Wild Lens Collective

First Flight

 

A male bluebird approached his nest box. Photograph by Neil Paprocki.

Yesterday we found ourselves back on the bluebird trail in Prairie, Idaho. This time we weren’t out with the Bluebird Man and were just focused on capturing the bluebirds daily routine. We had two goals in mind: to film parent bluebirds bringing food to the nest box and to attempt filming inside a box. We accomplished both those goals, and in addition captured a family of Mountain Bluebirds fledging! An excellent bonus.

Mama bluebird removing a fecal sac from her nest box. Photograph by Neil Paprocki. Papa bluebird bringing home the bacon, er….insect. Photograph by Neil Paprocki.

Bluebird parents are very diligent workers when they have chicks to feed. All morning long I watched as the male and female Mountain Bluebird brought food back and forth to the nest box for their hungry chicks. As I watched, I noticed the bluebird nestlings poking their heads out of the nest box opening to glimpse the outside world they will have to survive in. Many of them won’t make it through their first year of life.

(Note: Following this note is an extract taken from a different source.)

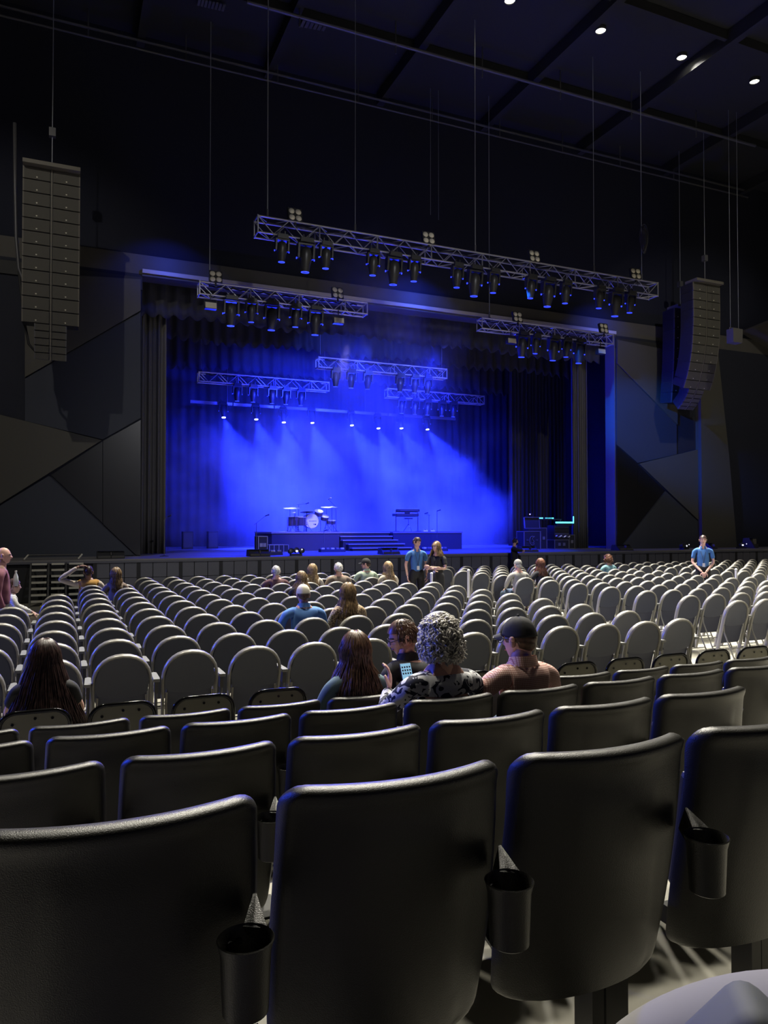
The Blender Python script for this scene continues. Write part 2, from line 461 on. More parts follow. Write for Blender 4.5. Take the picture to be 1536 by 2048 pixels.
# ------------------------------------------------------------------ curtains
def curtain(name, label, x0, x1, y, z0, z1, folds, amp, m, scallop=0.0, cat='curtain', seed=0):
    rnd = random.Random(seed)
    ph = [rnd.uniform(0, 6.28) for _ in range(6)]
    nu = int(folds * 8)
    W = x1 - x0
    def yy(s): return amp * (math.sin(s * folds * 2 * PI + 0.8 * math.sin(s * 9 + ph[0])) + 0.4 * math.sin(s * folds * 4.7 + ph[1]))
    def fn(a, b):
        z = z0 + (z1 - z0) * b
        zz = z
        if scallop: zz = z + (1 - b) * scallop * (abs(math.sin(a * folds * PI + 0.5 * math.sin(a * 40))) ** 4 + 0.35 * math.sin(a * 23 + ph[2]))
        return (x0 + W * a, y + yy(a) * (1 - 0.3 * b), zz)
    b = MB(); b.grid(fn, nu, 6)
    b.grid(lambda a, c: tuple(Vector(fn(a, c)) + Vector((0, 0.03, 0))), nu, 6)
    # close the hem so that the cloth has thickness
    b.grid(lambda a, c: tuple(Vector(fn(a, 0)) + Vector((0, 0.03 * c, 0))), nu, 1)
    t = thing(name, label, cat)
    b.build('cloth', m, t, smooth=True)
    if z1 > LZ:
        MB().bx(x0, x1, y - 0.03, y + 0.06, z1 - 0.02, z1 + 0.05).build('curtain_track', M_black, t)
        for i in range(5):
            xx = x0 + (x1 - x0) * (i + 0.5) / 5
            MB().cyl((xx, y, z1 + 0.03), (xx, y, 11.99), 0.012, n=5).build('track_hanger', M_black, t)
    return t
vz = PY(285, 632, 24.6).z
curtain('stage_valance', 'pleated dark valance hanging at the top of the stage opening', OPL + 0.02, OPR - 0.02, 24.5, vz, LZ + 0.2, 42, 0.06, M_curtb, 0.12, 'valance', 1)
curtain('stage_border', 'second pleated border hanging behind the front valance', OPL - 0.5, OPR + 0.5, 27.2, PY(372, 682, 27.2).z, LZ + 0.5, 44, 0.06, M_curtb, 0.16, 'border', 2)
curtain('stage_border', 'rearmost pleated border hanging above the upstage lights', OPL - 0.5, OPR + 0.5, 30.6, PY(372, 738, 30.6).z, LZ + 0.5, 44, 0.06, M_curtb, 0.16, 'border', 3)
curtain('leg_curtain', 'tall grey pleated curtain at the left side of the stage opening', OPL + 0.03, XU(331, 24.9), 24.95, STZ + 0.01, LZ + 0.2, 5, 0.07, M_curt, seed=4)
curtain('leg_curtain', 'tall grey pleated curtain at the right side of the stage opening', XU(1146, 24.9), OPR - 0.35, 24.95, STZ + 0.01, LZ + 0.2, 7, 0.07, M_curt, seed=5)
curtain('leg_curtain', 'dark side curtain deeper in the stage at the left', OPL - 1.0, 3.3, 28.6, STZ + 0.01, LZ + 0.5, 8, 0.07, M_curtb, seed=6)
curtain('leg_curtain', 'dark side curtain deeper in the stage behind the equipment cases', 19.1, OPR + 2.0, 29.5, STZ + 0.01, LZ + 0.5, 16, 0.07, M_curtb, seed=7)
curtain('backdrop_curtain', 'huge dark backdrop curtain closing the rear of the stage', -1.0, 24.0, 34.0, STZ + 0.01, LZ + 0.9, 60, 0.05, M_curtb, seed=8)
struct(MB().bx(-2, -1.7, 24.3, 34.3, STZ, 12).build('wall_stage_left', M_black))
struct(MB().bx(24.2, 24.5, 24.3, 34.3, STZ, 12).build('wall_stage_right', M_black))
struct(MB().bx(-2, 24.5, 34.35, 34.6, STZ, 12).build('wall_stage_rear', M_black))
struct(MB().bx(-2, 24.5, 24.2, 34.6, 12, 12.2).build('ceiling_stage', M_black))

# ------------------------------------------------------------------ RISERS AND STAIRS
RY = 26.0
RH = 0.70
xa, xb, xc, xd = XU(543, RY), XU(680, RY), XU(786, RY), XU(925, RY)
rs = thing('drum_riser', 'black skirted riser under the drum kit', 'riser', ((xa + xb) / 2, RY + 1.3, STZ))
MB().bx(-(xb - xa) / 2, (xb - xa) / 2, -1.3, 1.3, RH - 0.06, RH).build('riser_top', M_deck, rs)
MB().bx(-(xb - xa) / 2 + 0.02, (xb - xa) / 2 - 0.02, -1.28, 1.28, 0, RH - 0.06).build('riser_skirt', M_curtb, rs)
rs2 = thing('keyboard_riser', 'black skirted riser under the keyboard stand, right of the stairs', 'riser', ((xc + xd) / 2, RY + 1.3, STZ))
MB().bx(-(xd - xc) / 2, (xd - xc) / 2, -1.3, 1.3, RH - 0.06, RH).build('riser_top', M_deck, rs2)
MB().bx(-(xd - xc) / 2 + 0.02, (xd - xc) / 2 - 0.02, -1.28, 1.28, 0, RH - 0.06).build('riser_skirt', M_curtb, rs2)
st = thing('stage_stairs', 'black stairs with five pale edged treads between the two risers', 'stairs', ((xb + xc) / 2, RY, STZ))
M_nose = mat('stair_nosing', (0.30, 0.29, 0.27), 0.6)
for i in range(5):
    hw = (xc - xb) / 2 + 0.02
    z = RH - i * RH / 5 - 0.02
    y = 0.53 - i * 0.27
    off = 0.12 * max(0, i - 1)
    x0, x1 = -hw + (0.05 * i if i > 2 else 0.03), (hw - 0.04 if i < 2 else hw - 0.25 + 0.16 * i)
    MB().bx(x0, x1, y - 0.28, y, z - 0.035, z).build('tread', M_nose, st)
    MB().bx(x0 + 0.02, x1 - 0.02, y - 0.25, y + 0.02, 0.002, z - 0.035).build('riser_board', M_black, st)
# ================================================================== FIXED SEATS
def sstep(a, b, x):
    t = max(0, min(1, (x - a) / (b - a))); return t * t * (3 - 2 * t)
def make_fixed_seat():
    root = thing('stadium_seat', 'x', 'seat', group='black moulded seats on the raked tiers')
    H0, H1 = 0.26, SEAT_H
    hwid = lambda t: 0.246 + 0.010 * math.sin(min(1, (1 - t) * 1.7) * PI / 2) - 0.014 * max(0, (0.4 - t) / 0.4) ** 2
    lean = lambda t: 0.02 * (1 - t) + 0.0 * t      # y offset forward toward the foot
    def outline(t, rc=0.045):
        # half width with rounded upper corners
        z = H0 + (H1 - H0) * t
        wv = hwid(t)
        dz = H1 - z
        if dz < rc: wv -= rc - math.sqrt(max(0, rc * rc - (rc - dz) ** 2))
        dz2 = z - H0
        if dz2 < 0.03: wv -= 0.03 - math.sqrt(max(0, 0.0009 - (0.03 - dz2) ** 2))
        return wv, z
    ts = [0, .01, .025, .05, .1, .18, .26, .34, .42, .5, .58, .64, .68, .72, .76, .80, .85, .89, .92, .945, .965, .98, .992, 1.0]
    nx = 26
    def ysurf(x, t): return 1.0 * x * x + 0.10 * (1 - t) ** 1.5 - 0.018 * sstep(0.9, 1.0, t)
    front = []; back = []
    b = MB()
    vs = []
    for t in ts:
        wv, z = outline(t)
        for i in range(nx + 1):
            s = -1 + 2 * i / nx
            # denser near the edges
            s = math.copysign(1 - (1 - abs(s)) ** 1.25, s)
            x = s * wv
            e = 1 - abs(s)
            ed = max(0, 1 - e * wv / 0.030)       # rounded rim
            edt = max(0, 1 - (H1 - z) / 0.024)
            rim = 0.024 * (1 - math.sqrt(max(0, 1 - max(ed, edt) ** 2)))
            # raised trapezoid on the rear face
            wi = 0.118 + 0.045 * (1 - t)
            emb = 0.004 * sstep(wi + 0.006, wi - 0.006, abs(x)) * sstep(0.84 + 0.02 * (abs(x) / 0.1) ** 2, 0.815 + 0.02 * (abs(x) / 0.1) ** 2, t)
            vs.append((x, ysurf(x, t) + rim - emb, z))
    n1 = len(vs)
    for t in ts:
        wv, z = outline(t)
        for i in range(nx + 1):
            s = -1 + 2 * i / nx
            s = math.copysign(1 - (1 - abs(s)) ** 1.25, s)
            x = s * wv
            th = 0.052
            ed = max(0, 1 - (1 - abs(s)) * wv / 0.014); edt = max(0, 1 - (H1 - z) / 0.014)
            rim = 0.011 * (1 - math.sqrt(max(0, 1 - max(ed, edt) ** 2)))
            vs.append((x * 1.0, ysurf(x, t) + th - rim - 0.012 * (1 - sstep(0.7, 0.95, t)), z))
    W = nx + 1; T = len(ts)
    fs = []
    for j in range(T - 1):
        for i in range(nx):
            a = j * W + i
            fs.append((a, a + 1, a + W + 1, a + W))
            fs.append((n1 + a, n1 + a + W, n1 + a + W + 1, n1 + a + 1))
        fs.append((j * W, (j + 1) * W, n1 + (j + 1) * W, n1 + j * W))
        fs.append((j * W + nx, n1 + j * W + nx, n1 + (j + 1) * W + nx, (j + 1) * W + nx))
    for i in range(nx):
        fs.append((i, n1 + i, n1 + i + 1, i + 1))
        a = (T - 1) * W + i
        fs.append((a, a + 1, n1 + a + 1, n1 + a))
    b.add(vs, fs)
    o = b.build('backrest', M_seat, root, smooth=True, angle=50)
    # seat pan folded up against the back
    q = Matrix.Rotation(R(-80), 3, 'X')
    pan = MB().box((0, 0.165, 0.56), (0.43, 0.33, 0.05), q)
    pn = pan.build('seat_pan', M_seat, root)
    bv = pn.modifiers.new('bevel', 'BEVEL'); bv.width = 0.018; bv.segments = 2
    MB().bx(-0.20, 0.20, 0.20, 0.25, 0.28, 0.33).build('support_beam', M_seat_metal, root)
    lg = MB().bx(0.02, 0.055, 0.14, 0.21, 0.0, 0.30).bx(0.075, 0.145, 0.155, 0.195, 0.0, 0.30).build('support_leg', M_seat_metal, root)
    fp = MB().prism([(-0.03, -0.02), (0.02, -0.05), (0.16, -0.04), (0.17, 0.15), (0.0, 0.16)], 0.0, 0.008, 'xy').build('foot_plate', M_seat_metal, root)
    MB().cyl((-0.005, 0.0, 0.008), (-0.005, 0.0, 0.022), 0.013, n=6).cyl((-0.005, 0.0, 0.02), (-0.005, 0.0, 0.045), 0.006, n=8).build('floor_bolt', M_bolt, fp)
    # cup holder on the right rear corner
    cx, cyy, cz = 0.196, -0.052, SEAT_H - 0.212
    c = MB().lathe([(0.036, -0.125), (0.040, -0.122), (0.0445, -0.02), (0.049, -0.002), (0.0505, 0.002), (0.0485, 0.004), (0.0455, -0.002), (0.041, -0.03), (0.034, -0.118), (0.0, -0.118)], (cx, cyy, cz), 28, caps=False)
    c.lathe([(0.0, -0.125), (0.036, -0.125)], (cx, cyy, cz), 28, caps=False)
    cup = c.build('cup_holder', M_seat, root, smooth=True, angle=50)
    br = MB()
    br.add([(cx + 0.005, cyy + 0.045, cz + 0.0), (cx + 0.045, cyy + 0.025, cz - 0.002), (cx + 0.042, cyy + 0.10, cz + 0.028), (cx + 0.036, cyy + 0.10, cz + 0.028),
            (cx + 0.005, cyy + 0.045, cz - 0.06), (cx + 0.045, cyy + 0.025, cz - 0.06), (cx + 0.042, cyy + 0.12, cz - 0.03), (cx + 0.034, cyy + 0.12, cz - 0.03)],
           [(0, 1, 2, 3), (4, 7, 6, 5), (0, 4, 5, 1), (1, 5, 6, 2), (2, 6, 7, 3), (3, 7, 4, 0)])
    br.build('bracket', M_seat, cup)
    bt = MB()
    for an in (95, 120): bt.cyl((cx + 0.047 * math.cos(R(an)), cyy + 0.045 * math.sin(R(an)), cz - 0.022), (cx + 0.040 * math.cos(R(an)), cyy + 0.038 * math.sin(R(an)), cz - 0.022), 0.006, n=8)
    bt.build('cup_screws', M_black, cup)
    remember(root)
    return root
proto = make_fixed_seat()
row_name = ['nearest row', 'second row', 'third row', 'fourth row']
first = [0.100, -0.128, -0.36, -0.455]
counts = [4, 6, 9, 11]
made = 0
for r in range(4):
    Y, below = ROWS[r]
    for k in range(counts[r]):
        s = proto if made == 0 else copy_tree(proto)
        made += 1
        s.location = (first[r] + 0.54 * k, Y, FZ[r])
        s.rotation_euler = (0, 0, R(random.uniform(-0.8, 0.8)))
        extra = ' with a cup holder' if r == 0 else ''
        s['label'] = 'black plastic raked seat%s, %s to the camera, %s from left' % (extra, row_name[r], ORD[k]) if r == 0 else 'black plastic raked seat in the %s from the camera, %s from left' % (row_name[r].replace(' row', ' raked row'), ORD[k])
        s['category'] = 'seat'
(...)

Bluebird nestling peering out of a nest box. Photograph by Neil Paprocki.

As the morning progressed, the parents would take turns calling from outside the box with food in their beaks, trying to entice the young bluebirds outside. And then it happened! A chick struggled into the nest box opening before making the awkward leap into the outside world for the first time: fledging! As soon as the first chick went, the other two were not far behind and within two minutes all three birds had left the box. I can only imagine what the outside world seems like to them after spending their whole lives (18-19 days) inside a dark box.

Proud papa of a fully fledged bluebird family. Photograph by Neil Paprocki.